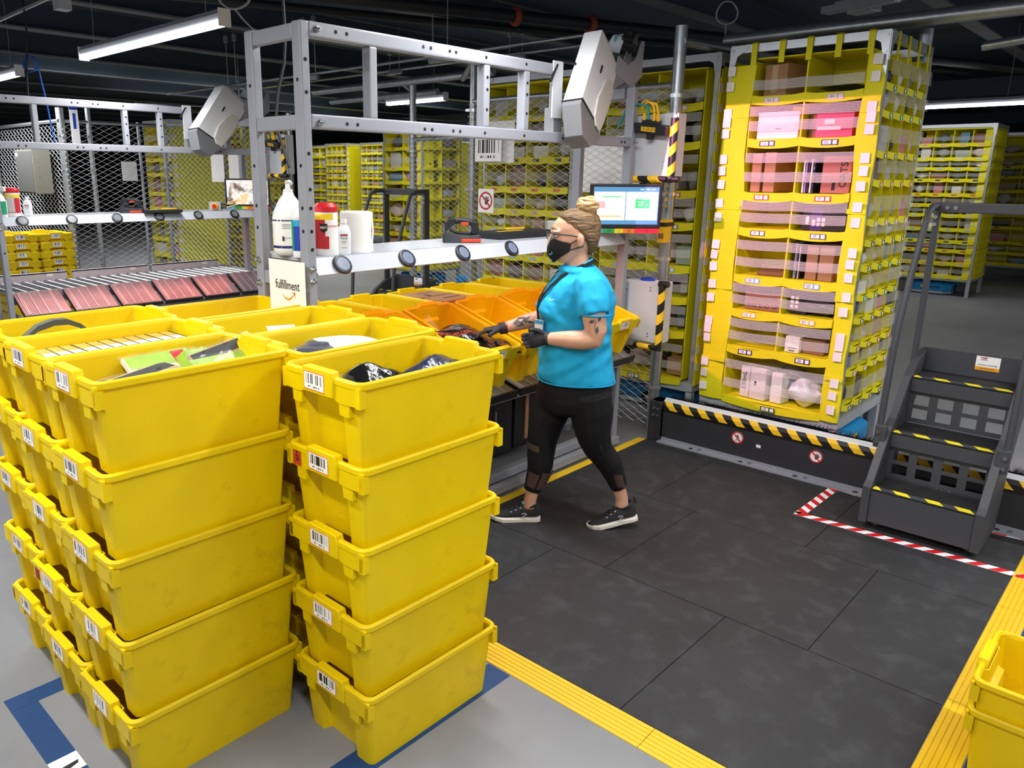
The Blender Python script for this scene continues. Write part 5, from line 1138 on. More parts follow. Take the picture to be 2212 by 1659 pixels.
drive((9.5, 9.9, 0), R(90), 'blue drive unit under the bright two column pod'); drive((9.9, 8.9, 0), R(90), 'blue drive unit beyond the narrow fence panel')
far_pod(13.7, 17.3, 'far pod with four columns in the dim row at the left of the row', where='the far left hand pod', seed=3, goods=.95, side_plain=True)
far_pod(13.9, 16.0, 'far pod with four columns in the middle of the dim row', where='the far middle pod', seed=4, goods=.95, side_plain=True)
far_pod(14.3, 18.9, 'far pod seen in shade beside the white jug', cols=2, rows=10, where='the far shaded pod', seed=5, goods=.9, side_cols=3)
far_pod(14.0, 13.4, 'far yellow pod glimpsed between the two fence posts', cols=2, rows=9, where='the far pod between the posts', seed=6, goods=.5, side_plain=True)
far_pod(14.75, 2.62, 'far pod with four columns on a blue drive unit behind the steps', where='the far pod behind the steps', seed=7, goods=1, rows=12, w=1.12)
drive((15.2, 3.2, 0), 0, 'blue drive unit numbered 462940 under the far pod', '462940')
far_pod(16.6, 4.1, 'far pod seen as a thin yellow slice beside the tall pod', cols=2, rows=10, where='the far sliced pod', seed=8, goods=.6, side_plain=True)
far_pod(15.9, .95, 'far pod cut by the right edge of the photo', where='the far pod at the right edge', seed=9, goods=.9, rows=11)
far_pod(17.9, 2.2, 'far pod standing behind the one on the blue drive unit', cols=2, rows=10, where='the farthest pod on the right', seed=10, goods=.6)
far_pod(6.1, 12.2, 'yellow pod seen through the far left fence', cols=2, rows=9, where='the pod behind the left fence', seed=11, goods=.6, side_plain=True)
far_pod(7.3, 12.0, 'yellow pod seen through the fence above the left emergency stop', cols=4, rows=10, where='the pod above the left emergency stop', seed=12, goods=.7, sidegoods=.5)
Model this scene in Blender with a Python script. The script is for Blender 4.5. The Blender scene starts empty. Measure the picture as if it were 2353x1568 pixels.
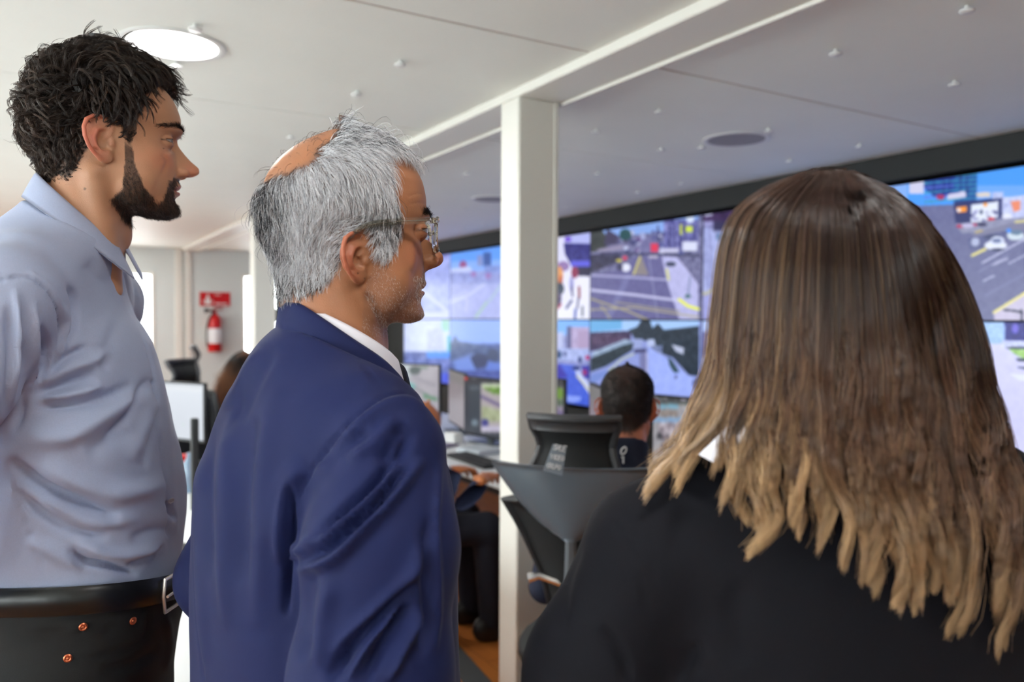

* Exercise requirements:
Return all the entries word for word, but omit any pictures they contain.

* Response to the task:
The Blender Python script for this scene continues. Write part 5, from line 1138 on. More parts follow. Take the picture to be 2212 by 1659 pixels.
drive((9.5, 9.9, 0), R(90), 'blue drive unit under the bright two column pod'); drive((9.9, 8.9, 0), R(90), 'blue drive unit beyond the narrow fence panel')
far_pod(13.7, 17.3, 'far pod with four columns in the dim row at the left of the row', where='the far left hand pod', seed=3, goods=.95, side_plain=True)
far_pod(13.9, 16.0, 'far pod with four columns in the middle of the dim row', where='the far middle pod', seed=4, goods=.95, side_plain=True)
far_pod(14.3, 18.9, 'far pod seen in shade beside the white jug', cols=2, rows=10, where='the far shaded pod', seed=5, goods=.9, side_cols=3)
far_pod(14.0, 13.4, 'far yellow pod glimpsed between the two fence posts', cols=2, rows=9, where='the far pod between the posts', seed=6, goods=.5, side_plain=True)
far_pod(14.75, 2.62, 'far pod with four columns on a blue drive unit behind the steps', where='the far pod behind the steps', seed=7, goods=1, rows=12, w=1.12)
drive((15.2, 3.2, 0), 0, 'blue drive unit numbered 462940 under the far pod', '462940')
far_pod(16.6, 4.1, 'far pod seen as a thin yellow slice beside the tall pod', cols=2, rows=10, where='the far sliced pod', seed=8, goods=.6, side_plain=True)
far_pod(15.9, .95, 'far pod cut by the right edge of the photo', where='the far pod at the right edge', seed=9, goods=.9, rows=11)
far_pod(17.9, 2.2, 'far pod standing behind the one on the blue drive unit', cols=2, rows=10, where='the farthest pod on the right', seed=10, goods=.6)
far_pod(6.1, 12.2, 'yellow pod seen through the far left fence', cols=2, rows=9, where='the pod behind the left fence', seed=11, goods=.6, side_plain=True)
far_pod(7.3, 12.0, 'yellow pod seen through the fence above the left emergency stop', cols=4, rows=10, where='the pod above the left emergency stop', seed=12, goods=.7, sidegoods=.5)
Model this scene in Blender with a Python script. The script is for Blender 4.5. The Blender scene starts empty. Measure the picture as if it were 2353x1568 pixels.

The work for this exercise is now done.